Maryland courts have also supported this conclusion and ultimately denied coverage for “rip and tear” damages under a CGL policy. In OneBeacon Ins. Co. v. Metro Ready–Mix, Inc., 427 F.Supp.2d 574 (D.Md. 2006). The insurers sued seeking a determination that they were not obligated to defend or indemnify its insured manufacturer against claims of breach of contract and warranty. Id. Both claims concerned the insured manufacturer’s poor work in providing defective grout for a construction project. Id. The Court held that demolition and reconstruction of pilings and columns necessitated by repair of defective grout work did not qualify as an “occurrence” under applicable CGL insurance policy. Id. at 576. The Court further explained that the “contractor’s damage claims against the insured manufacturer for providing poor quality grout to support the pile caps and columns only concerned the insured manufacturer’s contractual obligations. Id. at 576-77. As such, the Court found that this did not involve an “accident” within the definition of “occurrence” under the applicable CGL insurance policy. Id. at 577. Thus, the Maryland Court refused to recognize coverage under CGL insurance policy. Id.

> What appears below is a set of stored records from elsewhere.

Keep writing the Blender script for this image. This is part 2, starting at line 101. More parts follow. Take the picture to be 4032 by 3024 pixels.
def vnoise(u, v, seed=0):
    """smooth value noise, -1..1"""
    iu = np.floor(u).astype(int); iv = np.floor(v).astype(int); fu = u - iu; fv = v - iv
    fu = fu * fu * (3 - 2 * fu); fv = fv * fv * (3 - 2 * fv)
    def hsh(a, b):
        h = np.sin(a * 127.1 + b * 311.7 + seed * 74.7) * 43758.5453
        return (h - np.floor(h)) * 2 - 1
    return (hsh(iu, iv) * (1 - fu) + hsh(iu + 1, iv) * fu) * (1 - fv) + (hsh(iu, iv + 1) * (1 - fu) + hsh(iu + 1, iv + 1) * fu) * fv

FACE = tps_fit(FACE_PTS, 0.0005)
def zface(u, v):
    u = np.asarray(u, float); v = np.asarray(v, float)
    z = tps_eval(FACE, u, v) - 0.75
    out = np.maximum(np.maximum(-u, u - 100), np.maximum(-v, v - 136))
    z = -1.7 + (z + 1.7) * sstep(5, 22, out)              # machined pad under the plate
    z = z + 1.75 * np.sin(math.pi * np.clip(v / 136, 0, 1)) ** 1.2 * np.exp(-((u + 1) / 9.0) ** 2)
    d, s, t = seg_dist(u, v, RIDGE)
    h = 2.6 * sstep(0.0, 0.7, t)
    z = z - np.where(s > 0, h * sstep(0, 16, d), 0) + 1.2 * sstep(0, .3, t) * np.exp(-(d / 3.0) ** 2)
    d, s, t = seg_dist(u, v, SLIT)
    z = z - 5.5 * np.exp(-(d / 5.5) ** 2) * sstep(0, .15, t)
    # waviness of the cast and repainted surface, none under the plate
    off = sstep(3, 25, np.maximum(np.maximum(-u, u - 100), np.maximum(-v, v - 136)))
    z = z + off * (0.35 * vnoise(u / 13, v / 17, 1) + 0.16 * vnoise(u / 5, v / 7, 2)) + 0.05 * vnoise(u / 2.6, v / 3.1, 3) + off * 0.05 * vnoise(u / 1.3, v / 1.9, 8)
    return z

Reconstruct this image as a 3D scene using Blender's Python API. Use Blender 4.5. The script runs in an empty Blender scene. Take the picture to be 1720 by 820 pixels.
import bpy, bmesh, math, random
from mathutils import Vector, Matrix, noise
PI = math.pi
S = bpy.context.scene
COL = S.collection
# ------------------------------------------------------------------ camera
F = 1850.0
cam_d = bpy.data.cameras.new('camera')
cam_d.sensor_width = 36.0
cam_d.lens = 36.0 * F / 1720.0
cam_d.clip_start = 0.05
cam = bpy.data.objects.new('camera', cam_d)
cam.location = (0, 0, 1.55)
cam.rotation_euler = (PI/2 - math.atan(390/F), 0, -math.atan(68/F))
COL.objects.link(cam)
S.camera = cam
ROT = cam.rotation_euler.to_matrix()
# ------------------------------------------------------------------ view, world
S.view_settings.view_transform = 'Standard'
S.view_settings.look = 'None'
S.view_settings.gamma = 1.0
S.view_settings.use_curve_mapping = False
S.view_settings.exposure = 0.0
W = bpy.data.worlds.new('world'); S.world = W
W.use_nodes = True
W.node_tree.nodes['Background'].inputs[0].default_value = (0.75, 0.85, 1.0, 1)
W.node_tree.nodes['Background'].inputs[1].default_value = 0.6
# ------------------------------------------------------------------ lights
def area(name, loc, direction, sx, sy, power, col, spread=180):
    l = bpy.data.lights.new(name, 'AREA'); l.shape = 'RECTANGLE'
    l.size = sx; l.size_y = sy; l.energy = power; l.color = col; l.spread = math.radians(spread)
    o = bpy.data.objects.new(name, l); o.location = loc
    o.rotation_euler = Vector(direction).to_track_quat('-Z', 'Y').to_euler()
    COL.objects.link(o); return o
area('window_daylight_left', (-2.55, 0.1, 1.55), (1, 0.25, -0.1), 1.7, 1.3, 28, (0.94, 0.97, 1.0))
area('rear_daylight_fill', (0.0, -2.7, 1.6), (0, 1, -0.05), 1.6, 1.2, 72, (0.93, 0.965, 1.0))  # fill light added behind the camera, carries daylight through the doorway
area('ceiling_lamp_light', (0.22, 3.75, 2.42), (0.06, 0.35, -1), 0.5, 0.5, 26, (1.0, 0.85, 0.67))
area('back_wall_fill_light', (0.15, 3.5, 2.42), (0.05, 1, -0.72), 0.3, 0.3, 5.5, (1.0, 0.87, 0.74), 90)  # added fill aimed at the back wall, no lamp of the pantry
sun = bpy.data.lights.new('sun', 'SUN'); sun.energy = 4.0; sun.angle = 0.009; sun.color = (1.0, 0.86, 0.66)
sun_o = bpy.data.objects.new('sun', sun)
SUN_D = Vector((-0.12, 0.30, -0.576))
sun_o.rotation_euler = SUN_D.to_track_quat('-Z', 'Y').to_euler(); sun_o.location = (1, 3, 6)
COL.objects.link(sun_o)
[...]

However, some jurisdictions have ruled differently and recognized coverage. For example, a state of Washington court faced a similar factual scenario where the insured subcontractor drilled and inserted concrete piles into the ground as a primary part of a building’s foundation during a construction project. Dewitt Construction Inc. v Charter Oak Fire Insurance Co., 307 F.3d 1127, 1132 (9th Cir. 2002). The concrete piles were later required to be removed and reinstalled due to a separate insured manufacturer’s failure to properly construct piles. Id. In determining whether the “rip and tear” damages were covered, the Court explained that the damage to the work of the other subcontractors that occurred when their work had to be removed was a direct result of the insured manufacturer’s defective work. Id. at 1133. As such, the Court found that the necessary removal and destruction of the concrete piles constituted “property damage” under the CGL insurance policy. Id.